In a letter published in a French culture magazine in 2023, Ms. Haenel explained her decision to leave cinema -- an industry she said protected sexual abusers and would rather victims "disappear and die in silence."
"I am canceling you from my world," she wrote.
"The reception in France to Adèle Haenel's declarations in 2019, in reality, testifies to the resistance in the industry," said Geneviève Sellier, an emeritus professor of cinema studies at Bordeaux Montaigne University and the author of "The Cult of the Auteur."
"She was alone. She was followed by almost no one." She added, "In the end, the price she paid was extremely heavy because she no longer works in cinema."
The #MeToo movement in France's movie business was rekindled last year when the actress Judith Godrèche accused two directors of sexually abusing her when she was a child actress. Her public announcements came shortly after a television investigation into France's most decorated actor, Gérard Depardieu, who has faced and denied several accusations of sexual misconduct. The documentary included footage of him making crude and sexist comments about a prepubescent girl during a 2018 trip to North Korea, which caused another shock wave in France.
A couple of months later, two women filed a lawsuit against Mr. Depardieu accusing him of sexual assault during the shooting of a film in 2021, which he has denied. He was due to appear in court last month, but his lawyer said he was too ill to attend. His trial has been postponed to March.
At Ms. Godrèche's prompting, the French lower house of Parliament launched a committee to examine sexual violence in the film and other artistic industries in France.
Perhaps because of Ms. Haenel's public criticism of the justice system in France, the police investigation into her case has been extremely rigorous and detailed. The overview of the case by the investigative judge is 35 pages.
"Justice treated Adèle Haenel's case efficiently and allocated resources you don't find in many cases," said Marine Turchi, the Mediapart journalist who broke the story.
The investigating judge interviewed 26 people, including 11 members of the cast and crew of "The Devils," Mr. Ruggia's 2002 film in which Ms. Haenel plays an autistic child in an incestuous relationship with her brother. Several crew members said the director had an "intense," "ambiguous" and "unhealthy" relationship with the actress, isolating her from others. Some reported seeing him kiss her on the face and cheeks.
Others, such as Ms. Haenel's co-star Vincent Rottiers, said they had not seen any inappropriate behavior from Mr. Ruggia. The film's producer and one of its editors also said they saw nothing out of the ordinary.

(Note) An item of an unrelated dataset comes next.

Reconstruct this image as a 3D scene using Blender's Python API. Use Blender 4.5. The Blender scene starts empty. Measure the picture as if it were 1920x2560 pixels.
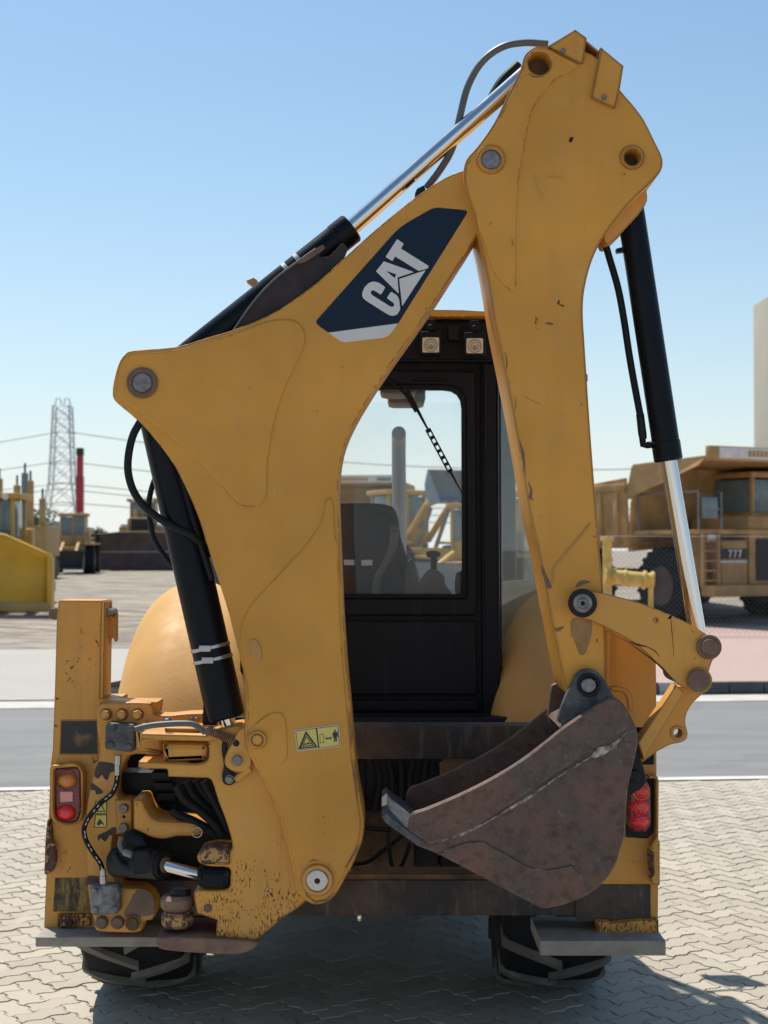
import bpy, bmesh, math, random
from mathutils import Vector, Matrix, noise
random.seed(7)
R = math.radians
scene = bpy.context.scene
COL = scene.collection

# ------------------------------------------------------------------ camera, sky, sun, exposure
FPX, CAMH, PITCH = 3700.0, 2.0, math.atan(95 / 3700.0)
cam = bpy.data.cameras.new('camera')
cam.sensor_fit = 'VERTICAL'; cam.sensor_height = 36.0; cam.lens = FPX / 2560 * 36
cam.clip_start = 0.1; cam.clip_end = 5000
cam.dof.use_dof = True; cam.dof.focus_distance = 5.2; cam.dof.aperture_fstop = 5.0
camo = bpy.data.objects.new('camera', cam); COL.objects.link(camo)
camo.location = (0, 0, CAMH); camo.rotation_euler = (R(90) + PITCH, 0, 0)
scene.camera = camo

SUN_EL, SUN_AZ = R(61), R(-32)          # azimuth measured from +Y towards +X
world = bpy.data.worlds.new('World'); scene.world = world; world.use_nodes = True
wn = world.node_tree; bg = wn.nodes['Background']
sky = wn.nodes.new('ShaderNodeTexSky'); sky.sky_type = 'NISHITA'; sky.sun_disc = False
sky.sun_elevation = SUN_EL; sky.sun_rotation = SUN_AZ
sky.air_density = 1.0; sky.dust_density = 1.0; sky.ozone_density = 1.2
# desert haze: the same all round the horizon
tint = wn.nodes.new('ShaderNodeMix'); tint.data_type = 'RGBA'; tint.blend_type = 'MULTIPLY'; tint.inputs[0].default_value = 1; tint.inputs[7].default_value = (.80, 1.015, 1.06, 1)
wn.links.new(sky.outputs[0], tint.inputs[6])
geo = wn.nodes.new('ShaderNodeNewGeometry'); sep = wn.nodes.new('ShaderNodeSeparateXYZ'); wn.links.new(geo.outputs['Incoming'], sep.inputs[0])
m1_ = wn.nodes.new('ShaderNodeMath'); m1_.operation = 'ABSOLUTE'; wn.links.new(sep.outputs[2], m1_.inputs[0])
m2_ = wn.nodes.new('ShaderNodeMath'); m2_.operation = 'MULTIPLY'; wn.links.new(m1_.outputs[0], m2_.inputs[0]); m2_.inputs[1].default_value = -8.5
m3_ = wn.nodes.new('ShaderNodeMath'); m3_.operation = 'EXPONENT'; wn.links.new(m2_.outputs[0], m3_.inputs[0])
hz = wn.nodes.new('ShaderNodeMix'); hz.data_type = 'RGBA'; hz.inputs[7].default_value = (7.4, 7.5, 7.4, 1)
wn.links.new(m3_.outputs[0], hz.inputs[0]); wn.links.new(tint.outputs[2], hz.inputs[6])
wn.links.new(hz.outputs[2], bg.inputs['Color']); bg.inputs['Strength'].default_value = 0.10
sl = bpy.data.lights.new('sun', 'SUN'); sl.energy = 4.5; sl.angle = R(0.53); sl.color = (1, .93, .82)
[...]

After the film was shot, Ms. Haenel regularly visited the director's apartment to watch films, so he could teach her the classics, she said. While there, he caressed her thighs, working his way up to her genitals, kissed her on the neck and put his hand under her T-shirt to stroke her breasts and her belly, she told the police.
"Christophe was telling me that he was in love with me and that the age difference was a curse to him and that unfortunately I was an adult in the body of a child," she told the police.

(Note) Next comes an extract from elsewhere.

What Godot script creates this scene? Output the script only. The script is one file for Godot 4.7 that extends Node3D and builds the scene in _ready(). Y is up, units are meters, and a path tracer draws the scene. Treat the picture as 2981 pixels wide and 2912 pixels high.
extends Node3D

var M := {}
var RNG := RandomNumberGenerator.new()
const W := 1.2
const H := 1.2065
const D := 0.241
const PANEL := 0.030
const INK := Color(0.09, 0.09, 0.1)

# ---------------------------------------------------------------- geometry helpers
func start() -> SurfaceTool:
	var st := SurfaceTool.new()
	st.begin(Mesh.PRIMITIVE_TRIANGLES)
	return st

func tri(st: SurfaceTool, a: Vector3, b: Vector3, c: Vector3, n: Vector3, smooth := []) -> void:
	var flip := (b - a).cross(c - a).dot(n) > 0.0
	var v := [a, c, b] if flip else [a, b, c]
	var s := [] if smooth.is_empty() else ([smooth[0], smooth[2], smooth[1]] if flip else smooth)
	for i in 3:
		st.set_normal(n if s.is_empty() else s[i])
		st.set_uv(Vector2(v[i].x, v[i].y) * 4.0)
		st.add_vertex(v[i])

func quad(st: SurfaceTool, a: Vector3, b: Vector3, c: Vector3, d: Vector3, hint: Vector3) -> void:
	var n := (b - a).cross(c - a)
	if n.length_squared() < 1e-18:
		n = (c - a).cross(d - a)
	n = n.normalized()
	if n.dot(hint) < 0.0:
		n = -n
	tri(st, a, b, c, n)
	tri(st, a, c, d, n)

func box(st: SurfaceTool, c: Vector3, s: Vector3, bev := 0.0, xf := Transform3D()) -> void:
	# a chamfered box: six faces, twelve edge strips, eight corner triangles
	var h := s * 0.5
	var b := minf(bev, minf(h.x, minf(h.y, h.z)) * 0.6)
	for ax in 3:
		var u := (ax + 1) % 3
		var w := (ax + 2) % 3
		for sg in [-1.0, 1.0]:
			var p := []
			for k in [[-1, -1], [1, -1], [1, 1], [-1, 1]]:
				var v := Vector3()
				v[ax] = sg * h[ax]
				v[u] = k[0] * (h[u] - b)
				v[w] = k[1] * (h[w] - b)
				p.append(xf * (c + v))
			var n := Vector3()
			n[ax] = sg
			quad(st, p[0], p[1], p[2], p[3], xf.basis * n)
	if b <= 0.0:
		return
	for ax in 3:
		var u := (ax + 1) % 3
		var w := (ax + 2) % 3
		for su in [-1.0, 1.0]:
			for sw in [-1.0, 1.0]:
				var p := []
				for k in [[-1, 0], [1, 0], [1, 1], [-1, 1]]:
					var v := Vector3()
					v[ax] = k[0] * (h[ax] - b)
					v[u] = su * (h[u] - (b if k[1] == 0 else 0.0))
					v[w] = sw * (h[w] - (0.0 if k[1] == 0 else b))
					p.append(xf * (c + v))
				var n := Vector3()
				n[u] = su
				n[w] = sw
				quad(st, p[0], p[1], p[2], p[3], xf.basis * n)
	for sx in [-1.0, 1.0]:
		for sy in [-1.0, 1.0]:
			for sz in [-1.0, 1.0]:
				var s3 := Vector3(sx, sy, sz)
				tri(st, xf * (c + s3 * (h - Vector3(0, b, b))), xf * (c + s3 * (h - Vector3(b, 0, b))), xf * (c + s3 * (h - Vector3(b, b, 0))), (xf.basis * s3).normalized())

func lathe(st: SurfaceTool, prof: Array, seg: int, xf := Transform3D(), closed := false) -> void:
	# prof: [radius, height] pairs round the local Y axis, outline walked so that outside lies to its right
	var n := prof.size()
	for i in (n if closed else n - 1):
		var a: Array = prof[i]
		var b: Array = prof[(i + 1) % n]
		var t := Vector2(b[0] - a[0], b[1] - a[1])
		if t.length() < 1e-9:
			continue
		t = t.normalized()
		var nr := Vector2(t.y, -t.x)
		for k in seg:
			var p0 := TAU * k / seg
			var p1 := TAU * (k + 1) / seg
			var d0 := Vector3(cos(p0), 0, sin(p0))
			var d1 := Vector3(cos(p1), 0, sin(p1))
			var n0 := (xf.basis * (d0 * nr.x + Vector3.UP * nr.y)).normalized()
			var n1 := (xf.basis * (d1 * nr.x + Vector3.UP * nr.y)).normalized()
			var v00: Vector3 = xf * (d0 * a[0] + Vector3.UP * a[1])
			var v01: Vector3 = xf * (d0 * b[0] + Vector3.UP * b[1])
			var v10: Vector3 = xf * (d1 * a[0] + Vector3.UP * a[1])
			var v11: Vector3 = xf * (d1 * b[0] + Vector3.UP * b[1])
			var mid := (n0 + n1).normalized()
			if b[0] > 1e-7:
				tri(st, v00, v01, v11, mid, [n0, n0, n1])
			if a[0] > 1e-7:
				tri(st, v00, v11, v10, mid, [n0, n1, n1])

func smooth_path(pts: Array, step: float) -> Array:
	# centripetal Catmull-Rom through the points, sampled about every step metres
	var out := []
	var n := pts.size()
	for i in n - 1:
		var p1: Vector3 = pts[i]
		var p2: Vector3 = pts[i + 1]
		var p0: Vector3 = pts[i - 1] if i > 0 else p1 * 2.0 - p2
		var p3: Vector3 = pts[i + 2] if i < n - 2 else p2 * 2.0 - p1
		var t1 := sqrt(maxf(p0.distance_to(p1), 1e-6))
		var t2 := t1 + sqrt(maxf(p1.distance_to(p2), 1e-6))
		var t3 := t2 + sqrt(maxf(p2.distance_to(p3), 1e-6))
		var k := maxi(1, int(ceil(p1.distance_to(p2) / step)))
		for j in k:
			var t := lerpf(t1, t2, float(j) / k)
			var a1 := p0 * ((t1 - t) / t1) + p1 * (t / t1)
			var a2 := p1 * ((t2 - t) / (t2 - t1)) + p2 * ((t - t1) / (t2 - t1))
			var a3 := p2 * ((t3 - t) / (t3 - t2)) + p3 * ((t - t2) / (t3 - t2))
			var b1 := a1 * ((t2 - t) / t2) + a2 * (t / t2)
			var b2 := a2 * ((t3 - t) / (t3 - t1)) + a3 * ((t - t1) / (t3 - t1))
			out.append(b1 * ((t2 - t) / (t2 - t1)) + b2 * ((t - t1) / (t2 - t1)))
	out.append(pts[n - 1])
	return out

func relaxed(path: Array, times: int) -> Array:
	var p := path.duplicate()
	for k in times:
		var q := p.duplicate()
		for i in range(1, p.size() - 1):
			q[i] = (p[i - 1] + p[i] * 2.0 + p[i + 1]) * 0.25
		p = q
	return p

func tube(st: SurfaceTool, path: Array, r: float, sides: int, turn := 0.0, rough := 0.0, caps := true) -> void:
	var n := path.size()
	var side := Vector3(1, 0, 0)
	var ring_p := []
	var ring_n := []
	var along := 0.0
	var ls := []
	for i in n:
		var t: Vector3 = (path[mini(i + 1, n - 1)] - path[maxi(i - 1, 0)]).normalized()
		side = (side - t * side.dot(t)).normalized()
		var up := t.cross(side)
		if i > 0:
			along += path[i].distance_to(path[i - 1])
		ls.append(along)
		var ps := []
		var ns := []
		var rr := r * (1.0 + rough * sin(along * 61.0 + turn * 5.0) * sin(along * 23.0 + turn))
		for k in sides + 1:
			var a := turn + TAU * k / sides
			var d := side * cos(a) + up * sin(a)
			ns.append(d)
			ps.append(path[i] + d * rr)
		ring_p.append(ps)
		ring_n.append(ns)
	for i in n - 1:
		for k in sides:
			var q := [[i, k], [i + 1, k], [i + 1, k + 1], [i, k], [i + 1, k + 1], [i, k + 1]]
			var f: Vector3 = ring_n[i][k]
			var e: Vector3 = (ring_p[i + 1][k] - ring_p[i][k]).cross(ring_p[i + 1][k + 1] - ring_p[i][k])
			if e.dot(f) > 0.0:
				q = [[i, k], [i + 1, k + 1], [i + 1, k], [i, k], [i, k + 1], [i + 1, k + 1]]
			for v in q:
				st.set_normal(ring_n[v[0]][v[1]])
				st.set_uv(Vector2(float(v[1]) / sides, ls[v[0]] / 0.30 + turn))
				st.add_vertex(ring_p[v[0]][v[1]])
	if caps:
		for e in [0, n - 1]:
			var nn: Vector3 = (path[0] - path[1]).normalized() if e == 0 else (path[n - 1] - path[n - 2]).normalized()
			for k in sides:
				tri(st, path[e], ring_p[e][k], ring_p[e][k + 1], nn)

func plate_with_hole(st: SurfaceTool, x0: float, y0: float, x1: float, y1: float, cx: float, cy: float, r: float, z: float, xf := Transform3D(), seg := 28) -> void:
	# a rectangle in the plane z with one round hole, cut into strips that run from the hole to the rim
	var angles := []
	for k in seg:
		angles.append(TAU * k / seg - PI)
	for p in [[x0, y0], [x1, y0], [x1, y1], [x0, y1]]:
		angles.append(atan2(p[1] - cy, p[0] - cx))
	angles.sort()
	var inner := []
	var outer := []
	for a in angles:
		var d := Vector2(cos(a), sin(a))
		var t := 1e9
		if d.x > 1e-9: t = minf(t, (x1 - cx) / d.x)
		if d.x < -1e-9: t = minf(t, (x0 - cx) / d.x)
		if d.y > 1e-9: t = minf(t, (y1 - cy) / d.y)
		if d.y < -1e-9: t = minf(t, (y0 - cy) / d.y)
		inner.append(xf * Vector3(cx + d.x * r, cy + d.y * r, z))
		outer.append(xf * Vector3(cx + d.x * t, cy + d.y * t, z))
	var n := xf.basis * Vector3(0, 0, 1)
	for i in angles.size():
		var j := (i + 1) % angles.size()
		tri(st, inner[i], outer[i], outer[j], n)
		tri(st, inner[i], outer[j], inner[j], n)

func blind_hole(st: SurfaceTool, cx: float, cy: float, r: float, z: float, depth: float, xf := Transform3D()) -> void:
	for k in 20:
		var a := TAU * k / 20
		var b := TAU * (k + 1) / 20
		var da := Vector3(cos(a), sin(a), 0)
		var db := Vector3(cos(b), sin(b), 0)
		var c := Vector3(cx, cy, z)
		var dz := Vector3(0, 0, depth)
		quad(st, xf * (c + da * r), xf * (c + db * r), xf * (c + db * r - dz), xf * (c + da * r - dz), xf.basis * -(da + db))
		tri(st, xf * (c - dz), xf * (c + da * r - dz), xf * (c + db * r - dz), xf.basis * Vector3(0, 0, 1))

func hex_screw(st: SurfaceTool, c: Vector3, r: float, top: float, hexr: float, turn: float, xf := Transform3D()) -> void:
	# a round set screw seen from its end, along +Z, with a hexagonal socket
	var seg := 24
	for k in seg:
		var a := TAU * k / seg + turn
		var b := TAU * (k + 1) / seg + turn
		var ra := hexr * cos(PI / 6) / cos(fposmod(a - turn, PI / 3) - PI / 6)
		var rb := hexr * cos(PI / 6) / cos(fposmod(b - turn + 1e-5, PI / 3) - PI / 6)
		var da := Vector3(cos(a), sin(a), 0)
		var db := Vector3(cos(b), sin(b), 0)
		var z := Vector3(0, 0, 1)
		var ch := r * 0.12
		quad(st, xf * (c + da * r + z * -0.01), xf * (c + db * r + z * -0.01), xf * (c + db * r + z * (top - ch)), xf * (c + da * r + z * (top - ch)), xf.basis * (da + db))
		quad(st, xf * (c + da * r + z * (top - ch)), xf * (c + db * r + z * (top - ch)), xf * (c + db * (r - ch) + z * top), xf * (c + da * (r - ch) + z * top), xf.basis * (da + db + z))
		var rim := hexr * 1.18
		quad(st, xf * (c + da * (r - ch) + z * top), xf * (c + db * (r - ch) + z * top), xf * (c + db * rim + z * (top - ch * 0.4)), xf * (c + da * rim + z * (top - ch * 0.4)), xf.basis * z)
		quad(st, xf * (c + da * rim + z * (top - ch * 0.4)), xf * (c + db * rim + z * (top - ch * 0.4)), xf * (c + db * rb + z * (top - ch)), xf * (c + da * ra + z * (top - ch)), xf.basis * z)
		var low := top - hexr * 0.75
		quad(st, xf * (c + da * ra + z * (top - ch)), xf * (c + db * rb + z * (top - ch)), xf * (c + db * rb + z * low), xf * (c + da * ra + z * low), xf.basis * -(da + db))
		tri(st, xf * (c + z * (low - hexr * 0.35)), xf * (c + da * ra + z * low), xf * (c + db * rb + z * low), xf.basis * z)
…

Ms. Haenel said that she refused to see Mr. Ruggia after 2004, and the police have collected two letters that he sent to her years later. In them, he wrote that his heart was "exploding in his chest" after he saw her on the street one day, that his longing for her was like a "wound" and that his love for her had "always been sincere."
After the Mediapart investigation, Mr. Ruggia's new film involving the teenage actors, "The Emergence of Butterflies," was put on hold and he was ejected from the French directors' association. He told the police that other projects he had in the works had also been put on hold because of the investigation, and that he had lost his job at a prestigious theater school. He is living on welfare in Brittany, close to his parents' home, he added.
The trial is scheduled to last about two days.